**Problem statement**. Every line from the first one to the line containing "COL = SC.collection" should be echoed exactly; leave out the rest.
========
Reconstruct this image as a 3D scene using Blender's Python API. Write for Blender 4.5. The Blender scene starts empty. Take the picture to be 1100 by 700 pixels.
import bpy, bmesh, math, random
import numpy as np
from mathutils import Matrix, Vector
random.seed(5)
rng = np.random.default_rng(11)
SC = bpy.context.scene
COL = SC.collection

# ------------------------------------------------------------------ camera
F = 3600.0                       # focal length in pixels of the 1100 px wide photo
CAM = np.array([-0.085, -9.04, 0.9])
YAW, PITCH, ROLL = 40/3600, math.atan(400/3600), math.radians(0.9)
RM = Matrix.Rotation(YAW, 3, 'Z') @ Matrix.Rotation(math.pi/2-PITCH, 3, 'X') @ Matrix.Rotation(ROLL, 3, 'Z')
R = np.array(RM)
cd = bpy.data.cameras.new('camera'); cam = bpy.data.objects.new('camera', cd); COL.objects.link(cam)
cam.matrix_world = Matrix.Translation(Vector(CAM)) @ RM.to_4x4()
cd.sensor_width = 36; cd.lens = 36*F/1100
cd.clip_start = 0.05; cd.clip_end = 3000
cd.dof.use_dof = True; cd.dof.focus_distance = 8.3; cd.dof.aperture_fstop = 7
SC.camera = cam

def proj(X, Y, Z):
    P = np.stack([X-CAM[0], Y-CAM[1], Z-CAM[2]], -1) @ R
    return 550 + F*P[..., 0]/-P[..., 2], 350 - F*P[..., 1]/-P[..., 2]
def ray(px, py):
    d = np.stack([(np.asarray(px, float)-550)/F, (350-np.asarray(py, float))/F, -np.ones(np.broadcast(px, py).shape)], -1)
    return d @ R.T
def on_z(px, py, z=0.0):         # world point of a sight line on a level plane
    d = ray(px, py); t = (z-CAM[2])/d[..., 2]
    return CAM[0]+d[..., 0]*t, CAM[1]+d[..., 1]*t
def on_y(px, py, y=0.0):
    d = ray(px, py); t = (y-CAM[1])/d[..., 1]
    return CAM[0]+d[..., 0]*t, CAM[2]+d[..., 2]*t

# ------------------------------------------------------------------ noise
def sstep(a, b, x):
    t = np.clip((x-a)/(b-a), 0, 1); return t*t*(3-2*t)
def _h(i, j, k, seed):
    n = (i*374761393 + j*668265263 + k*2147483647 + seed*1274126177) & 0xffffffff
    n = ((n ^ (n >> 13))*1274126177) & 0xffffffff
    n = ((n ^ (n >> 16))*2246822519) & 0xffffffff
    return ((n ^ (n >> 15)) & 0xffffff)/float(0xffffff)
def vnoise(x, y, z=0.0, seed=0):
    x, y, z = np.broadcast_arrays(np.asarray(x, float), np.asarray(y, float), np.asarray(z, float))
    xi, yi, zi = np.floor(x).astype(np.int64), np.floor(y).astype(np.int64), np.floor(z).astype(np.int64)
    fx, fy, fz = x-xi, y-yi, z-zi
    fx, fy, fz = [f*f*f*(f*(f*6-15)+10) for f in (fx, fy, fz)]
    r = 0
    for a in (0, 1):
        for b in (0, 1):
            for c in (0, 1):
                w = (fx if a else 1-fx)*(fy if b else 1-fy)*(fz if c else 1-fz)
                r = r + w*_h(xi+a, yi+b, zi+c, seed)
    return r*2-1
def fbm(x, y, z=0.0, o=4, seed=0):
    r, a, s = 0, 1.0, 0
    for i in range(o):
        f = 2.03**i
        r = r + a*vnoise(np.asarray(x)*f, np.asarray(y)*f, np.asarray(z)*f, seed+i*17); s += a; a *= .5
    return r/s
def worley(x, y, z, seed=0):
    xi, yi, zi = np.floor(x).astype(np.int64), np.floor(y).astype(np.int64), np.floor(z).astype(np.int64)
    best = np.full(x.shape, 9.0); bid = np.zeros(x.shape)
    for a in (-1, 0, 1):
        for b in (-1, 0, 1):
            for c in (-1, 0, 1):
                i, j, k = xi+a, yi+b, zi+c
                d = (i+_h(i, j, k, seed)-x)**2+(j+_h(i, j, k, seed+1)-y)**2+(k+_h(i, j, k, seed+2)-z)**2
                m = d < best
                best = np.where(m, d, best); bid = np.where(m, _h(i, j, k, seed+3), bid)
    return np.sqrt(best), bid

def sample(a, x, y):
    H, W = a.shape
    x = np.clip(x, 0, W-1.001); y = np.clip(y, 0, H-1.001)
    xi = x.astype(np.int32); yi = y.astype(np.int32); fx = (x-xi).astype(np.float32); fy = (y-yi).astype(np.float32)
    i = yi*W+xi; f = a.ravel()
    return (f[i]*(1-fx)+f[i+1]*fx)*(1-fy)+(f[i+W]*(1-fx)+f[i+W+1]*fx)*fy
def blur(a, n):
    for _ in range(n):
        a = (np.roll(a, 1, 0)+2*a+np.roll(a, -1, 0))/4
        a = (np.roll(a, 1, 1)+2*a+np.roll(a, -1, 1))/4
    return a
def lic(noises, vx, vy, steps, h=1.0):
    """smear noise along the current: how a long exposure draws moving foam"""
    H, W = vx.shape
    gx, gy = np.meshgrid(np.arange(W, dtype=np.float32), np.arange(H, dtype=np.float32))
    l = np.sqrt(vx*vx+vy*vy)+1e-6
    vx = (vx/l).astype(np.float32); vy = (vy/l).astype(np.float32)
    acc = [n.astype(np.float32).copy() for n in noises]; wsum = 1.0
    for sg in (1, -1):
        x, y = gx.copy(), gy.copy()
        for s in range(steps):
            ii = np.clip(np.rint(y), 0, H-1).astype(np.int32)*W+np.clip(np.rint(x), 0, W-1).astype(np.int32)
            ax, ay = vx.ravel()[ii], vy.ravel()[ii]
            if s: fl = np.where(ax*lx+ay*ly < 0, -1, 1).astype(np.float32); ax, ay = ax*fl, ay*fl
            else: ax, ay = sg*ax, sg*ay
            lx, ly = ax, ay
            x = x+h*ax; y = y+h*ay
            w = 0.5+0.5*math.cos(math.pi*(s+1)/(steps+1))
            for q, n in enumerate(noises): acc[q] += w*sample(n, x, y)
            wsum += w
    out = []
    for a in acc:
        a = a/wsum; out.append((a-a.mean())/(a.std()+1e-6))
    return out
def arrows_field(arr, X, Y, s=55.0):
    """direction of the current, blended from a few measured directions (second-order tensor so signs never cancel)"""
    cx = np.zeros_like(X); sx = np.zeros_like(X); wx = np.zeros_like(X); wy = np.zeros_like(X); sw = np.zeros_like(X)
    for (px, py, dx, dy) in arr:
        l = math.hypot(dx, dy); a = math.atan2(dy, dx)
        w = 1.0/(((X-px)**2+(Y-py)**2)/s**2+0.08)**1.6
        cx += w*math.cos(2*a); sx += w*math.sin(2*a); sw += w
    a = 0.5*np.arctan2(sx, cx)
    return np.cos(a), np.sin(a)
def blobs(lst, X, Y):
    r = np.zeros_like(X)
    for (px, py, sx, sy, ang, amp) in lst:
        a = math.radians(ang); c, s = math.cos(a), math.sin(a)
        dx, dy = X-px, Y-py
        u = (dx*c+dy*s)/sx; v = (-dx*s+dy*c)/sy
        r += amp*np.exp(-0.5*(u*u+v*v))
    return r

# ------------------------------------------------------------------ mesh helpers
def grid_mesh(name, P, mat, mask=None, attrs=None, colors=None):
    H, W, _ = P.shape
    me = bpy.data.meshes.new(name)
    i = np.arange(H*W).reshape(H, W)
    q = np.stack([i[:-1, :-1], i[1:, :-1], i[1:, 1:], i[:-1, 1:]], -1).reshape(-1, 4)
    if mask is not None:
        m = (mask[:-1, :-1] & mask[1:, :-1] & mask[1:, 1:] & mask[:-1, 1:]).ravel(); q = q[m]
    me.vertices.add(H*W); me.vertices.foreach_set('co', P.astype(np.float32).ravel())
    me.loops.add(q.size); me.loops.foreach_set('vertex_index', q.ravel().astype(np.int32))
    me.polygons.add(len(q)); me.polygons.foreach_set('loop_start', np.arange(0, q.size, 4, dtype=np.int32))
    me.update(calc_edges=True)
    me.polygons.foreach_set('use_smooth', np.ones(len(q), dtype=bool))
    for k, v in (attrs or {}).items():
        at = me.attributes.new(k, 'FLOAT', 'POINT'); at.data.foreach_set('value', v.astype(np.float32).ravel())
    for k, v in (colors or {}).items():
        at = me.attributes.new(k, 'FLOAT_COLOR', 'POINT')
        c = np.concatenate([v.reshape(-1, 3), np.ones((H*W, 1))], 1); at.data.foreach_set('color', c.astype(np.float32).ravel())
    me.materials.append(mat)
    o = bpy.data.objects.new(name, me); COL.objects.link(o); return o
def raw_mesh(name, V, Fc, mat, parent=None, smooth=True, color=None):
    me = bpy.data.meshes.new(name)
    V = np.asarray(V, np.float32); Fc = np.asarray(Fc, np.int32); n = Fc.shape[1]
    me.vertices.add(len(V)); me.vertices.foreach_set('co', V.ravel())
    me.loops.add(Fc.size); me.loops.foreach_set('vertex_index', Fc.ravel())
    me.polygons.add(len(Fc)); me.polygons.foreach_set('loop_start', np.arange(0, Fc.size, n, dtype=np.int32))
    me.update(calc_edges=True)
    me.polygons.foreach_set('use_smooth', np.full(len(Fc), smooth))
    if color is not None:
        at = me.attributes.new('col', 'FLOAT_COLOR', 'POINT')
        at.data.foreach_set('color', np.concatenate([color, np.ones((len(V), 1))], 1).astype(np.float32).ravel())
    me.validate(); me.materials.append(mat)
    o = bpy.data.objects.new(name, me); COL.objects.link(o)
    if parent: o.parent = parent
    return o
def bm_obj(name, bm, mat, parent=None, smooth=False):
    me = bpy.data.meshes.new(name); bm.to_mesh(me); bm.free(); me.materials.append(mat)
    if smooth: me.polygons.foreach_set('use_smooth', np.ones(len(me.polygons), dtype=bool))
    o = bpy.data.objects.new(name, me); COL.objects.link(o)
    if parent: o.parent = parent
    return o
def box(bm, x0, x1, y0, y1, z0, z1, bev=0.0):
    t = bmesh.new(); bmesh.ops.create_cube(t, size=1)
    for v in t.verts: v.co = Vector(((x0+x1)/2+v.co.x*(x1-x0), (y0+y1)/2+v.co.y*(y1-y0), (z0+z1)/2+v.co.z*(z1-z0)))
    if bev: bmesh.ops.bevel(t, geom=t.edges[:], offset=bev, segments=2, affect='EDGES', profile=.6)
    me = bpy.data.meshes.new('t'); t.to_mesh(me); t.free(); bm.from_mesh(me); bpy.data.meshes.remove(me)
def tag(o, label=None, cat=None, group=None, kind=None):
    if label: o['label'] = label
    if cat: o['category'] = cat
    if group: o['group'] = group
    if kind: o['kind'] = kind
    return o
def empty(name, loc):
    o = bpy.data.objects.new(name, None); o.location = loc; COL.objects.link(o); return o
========
**Output for this task**.
Reconstruct this image as a 3D scene using Blender's Python API. Write for Blender 4.5. The Blender scene starts empty. Take the picture to be 1100 by 700 pixels.
import bpy, bmesh, math, random
import numpy as np
from mathutils import Matrix, Vector
random.seed(5)
rng = np.random.default_rng(11)
SC = bpy.context.scene
COL = SC.collection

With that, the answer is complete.